If your firm needs support with SRA compliance, client account controls, COFA obligations, or preparing for an accountant’s report, MAR Legal can assist with practical, commercially focused compliance support.

Contact MAR Legal today to discuss your firm’s accounts rules compliance.

The Solicitors Accounts Rules form part of the SRA Standards and Regulations that came into force in November 2019. They set out how SRA-authorised firms must handle client money, including requirements around client account separation, record-keeping, reconciliations and the annual accountant’s report. The rules apply to all firms that hold or receive client money in England and Wales.

Rule 8 of the SRA Accounts Rules requires firms to carry out a client account reconciliation at least every five weeks. The reconciliation must compare the cashbook balance, the bank statement balance and the individual client ledger balances. Any discrepancies must be investigated and resolved promptly.

The Compliance Officer for Finance and Administration is personally responsible for ensuring the firm complies with the Solicitors Accounts Rules. This includes overseeing reconciliations, monitoring for breaches, deciding what must be reported to the SRA, and maintaining the records that support the annual accountant’s report. The SRA will scrutinise the COFA’s oversight where accounts rules failures are identified.

The SRA can become aware of accounts rules issues through a qualified accountant’s report, a client complaint about unreturned money, a random inspection, a thematic review, or information from a former employee or partner. Where concerns are identified the SRA may request information, visit the firm, or require an independent accountant to review the accounts.

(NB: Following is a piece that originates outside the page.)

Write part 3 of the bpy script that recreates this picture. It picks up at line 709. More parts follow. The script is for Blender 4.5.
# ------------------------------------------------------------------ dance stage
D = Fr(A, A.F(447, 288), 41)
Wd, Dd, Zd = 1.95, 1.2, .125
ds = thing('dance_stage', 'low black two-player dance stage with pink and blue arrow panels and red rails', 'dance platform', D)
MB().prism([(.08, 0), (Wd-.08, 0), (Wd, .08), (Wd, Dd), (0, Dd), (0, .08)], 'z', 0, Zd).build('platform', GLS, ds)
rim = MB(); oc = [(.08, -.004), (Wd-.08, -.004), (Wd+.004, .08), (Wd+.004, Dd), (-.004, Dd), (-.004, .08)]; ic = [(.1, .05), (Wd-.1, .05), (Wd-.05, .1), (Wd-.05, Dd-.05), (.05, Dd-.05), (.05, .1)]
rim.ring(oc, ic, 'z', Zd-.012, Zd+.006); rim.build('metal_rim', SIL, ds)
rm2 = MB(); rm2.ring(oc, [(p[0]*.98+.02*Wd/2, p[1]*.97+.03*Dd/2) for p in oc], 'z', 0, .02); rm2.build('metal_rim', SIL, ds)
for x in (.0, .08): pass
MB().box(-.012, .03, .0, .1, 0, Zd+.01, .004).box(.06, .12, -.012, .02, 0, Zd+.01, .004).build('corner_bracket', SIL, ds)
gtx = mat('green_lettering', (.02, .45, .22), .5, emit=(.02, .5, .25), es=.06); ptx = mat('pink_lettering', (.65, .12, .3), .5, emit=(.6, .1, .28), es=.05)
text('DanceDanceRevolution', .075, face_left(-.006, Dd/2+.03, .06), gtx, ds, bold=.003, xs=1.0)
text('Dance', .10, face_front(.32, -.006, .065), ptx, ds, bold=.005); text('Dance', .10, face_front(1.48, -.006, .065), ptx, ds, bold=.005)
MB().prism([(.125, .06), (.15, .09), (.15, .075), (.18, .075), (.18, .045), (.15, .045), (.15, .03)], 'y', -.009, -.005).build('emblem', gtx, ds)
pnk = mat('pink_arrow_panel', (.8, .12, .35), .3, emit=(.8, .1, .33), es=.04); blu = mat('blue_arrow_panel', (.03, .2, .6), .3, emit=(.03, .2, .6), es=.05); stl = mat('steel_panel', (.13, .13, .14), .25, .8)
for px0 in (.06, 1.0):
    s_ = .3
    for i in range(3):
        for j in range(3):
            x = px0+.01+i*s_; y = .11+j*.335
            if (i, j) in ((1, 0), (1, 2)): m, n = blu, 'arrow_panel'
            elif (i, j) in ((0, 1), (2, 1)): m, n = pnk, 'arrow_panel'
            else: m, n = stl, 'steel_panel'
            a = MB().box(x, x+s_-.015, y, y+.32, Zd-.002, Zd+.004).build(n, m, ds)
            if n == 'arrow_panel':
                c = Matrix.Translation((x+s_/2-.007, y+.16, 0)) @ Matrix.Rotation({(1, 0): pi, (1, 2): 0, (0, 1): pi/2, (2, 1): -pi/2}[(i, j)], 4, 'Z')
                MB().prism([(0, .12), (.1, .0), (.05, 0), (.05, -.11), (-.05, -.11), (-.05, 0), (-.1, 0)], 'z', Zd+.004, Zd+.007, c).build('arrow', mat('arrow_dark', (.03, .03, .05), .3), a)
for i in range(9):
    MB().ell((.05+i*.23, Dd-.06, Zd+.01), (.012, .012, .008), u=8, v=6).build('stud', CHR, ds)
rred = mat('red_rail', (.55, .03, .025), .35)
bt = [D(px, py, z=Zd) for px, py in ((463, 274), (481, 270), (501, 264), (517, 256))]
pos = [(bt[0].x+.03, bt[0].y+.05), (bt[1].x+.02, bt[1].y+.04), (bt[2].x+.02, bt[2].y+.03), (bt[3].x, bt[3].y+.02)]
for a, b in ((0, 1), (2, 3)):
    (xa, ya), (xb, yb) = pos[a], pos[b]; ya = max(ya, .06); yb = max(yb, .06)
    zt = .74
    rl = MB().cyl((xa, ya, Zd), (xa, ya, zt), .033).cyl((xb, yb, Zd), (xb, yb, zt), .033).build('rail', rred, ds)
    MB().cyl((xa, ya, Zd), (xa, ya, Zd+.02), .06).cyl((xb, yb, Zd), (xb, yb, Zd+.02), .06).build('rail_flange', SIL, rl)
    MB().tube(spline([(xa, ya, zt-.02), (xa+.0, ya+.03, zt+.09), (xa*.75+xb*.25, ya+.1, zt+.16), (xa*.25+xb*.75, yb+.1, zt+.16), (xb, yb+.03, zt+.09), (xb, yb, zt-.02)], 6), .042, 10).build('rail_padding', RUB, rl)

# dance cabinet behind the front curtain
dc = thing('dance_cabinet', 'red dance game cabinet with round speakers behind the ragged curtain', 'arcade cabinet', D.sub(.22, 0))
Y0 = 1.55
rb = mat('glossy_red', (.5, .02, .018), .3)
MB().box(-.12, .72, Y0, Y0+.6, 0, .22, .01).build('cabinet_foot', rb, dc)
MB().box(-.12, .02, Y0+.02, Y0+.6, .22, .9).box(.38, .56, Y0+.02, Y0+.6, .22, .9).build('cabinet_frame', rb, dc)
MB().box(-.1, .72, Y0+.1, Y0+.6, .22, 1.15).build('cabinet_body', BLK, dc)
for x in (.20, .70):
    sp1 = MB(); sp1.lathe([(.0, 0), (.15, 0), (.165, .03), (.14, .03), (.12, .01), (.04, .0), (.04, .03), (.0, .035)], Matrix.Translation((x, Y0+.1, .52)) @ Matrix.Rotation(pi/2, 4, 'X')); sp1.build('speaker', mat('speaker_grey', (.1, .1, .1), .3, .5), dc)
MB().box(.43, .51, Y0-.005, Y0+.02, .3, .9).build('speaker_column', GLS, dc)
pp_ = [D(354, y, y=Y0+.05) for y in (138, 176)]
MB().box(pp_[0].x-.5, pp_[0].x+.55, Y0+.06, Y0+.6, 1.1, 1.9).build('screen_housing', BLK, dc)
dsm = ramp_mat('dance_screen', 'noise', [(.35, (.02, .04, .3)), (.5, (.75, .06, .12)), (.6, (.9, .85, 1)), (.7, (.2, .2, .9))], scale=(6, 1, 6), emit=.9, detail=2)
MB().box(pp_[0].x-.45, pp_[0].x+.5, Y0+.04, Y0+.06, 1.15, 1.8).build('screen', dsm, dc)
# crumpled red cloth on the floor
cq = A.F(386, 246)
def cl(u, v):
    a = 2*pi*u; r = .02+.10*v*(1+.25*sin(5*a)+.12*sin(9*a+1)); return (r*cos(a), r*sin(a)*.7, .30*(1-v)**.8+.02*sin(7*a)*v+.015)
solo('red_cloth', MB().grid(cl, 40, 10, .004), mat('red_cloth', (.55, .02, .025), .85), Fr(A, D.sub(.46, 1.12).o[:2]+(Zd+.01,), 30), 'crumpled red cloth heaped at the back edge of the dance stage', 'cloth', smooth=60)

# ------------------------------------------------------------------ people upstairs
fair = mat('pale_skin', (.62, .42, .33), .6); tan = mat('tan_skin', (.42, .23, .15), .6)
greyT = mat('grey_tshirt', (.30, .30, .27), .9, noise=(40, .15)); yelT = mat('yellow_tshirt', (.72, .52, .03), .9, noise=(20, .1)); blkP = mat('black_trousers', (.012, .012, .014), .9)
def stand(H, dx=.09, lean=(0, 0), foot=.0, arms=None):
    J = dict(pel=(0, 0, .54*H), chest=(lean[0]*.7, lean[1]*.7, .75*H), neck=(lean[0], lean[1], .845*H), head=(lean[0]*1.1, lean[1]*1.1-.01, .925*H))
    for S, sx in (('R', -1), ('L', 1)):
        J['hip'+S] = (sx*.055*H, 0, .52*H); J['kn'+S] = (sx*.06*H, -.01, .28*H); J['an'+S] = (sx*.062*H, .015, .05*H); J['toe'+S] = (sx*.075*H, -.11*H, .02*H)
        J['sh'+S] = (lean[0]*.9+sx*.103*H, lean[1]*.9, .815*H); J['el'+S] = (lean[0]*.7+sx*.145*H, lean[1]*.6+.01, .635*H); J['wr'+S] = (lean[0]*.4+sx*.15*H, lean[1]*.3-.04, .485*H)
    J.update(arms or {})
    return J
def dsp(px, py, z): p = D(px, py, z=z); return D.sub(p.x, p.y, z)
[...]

Consequences depend on the seriousness of the breach and the firm’s response. Minor isolated breaches that are self-reported and corrected carry less risk than persistent failures or those that put client money at risk. The SRA can issue a written rebuke, impose a financial penalty, place conditions on a firm’s authorisation, suspend a practising certificate, or refer the matter to the Solicitors Disciplinary Tribunal.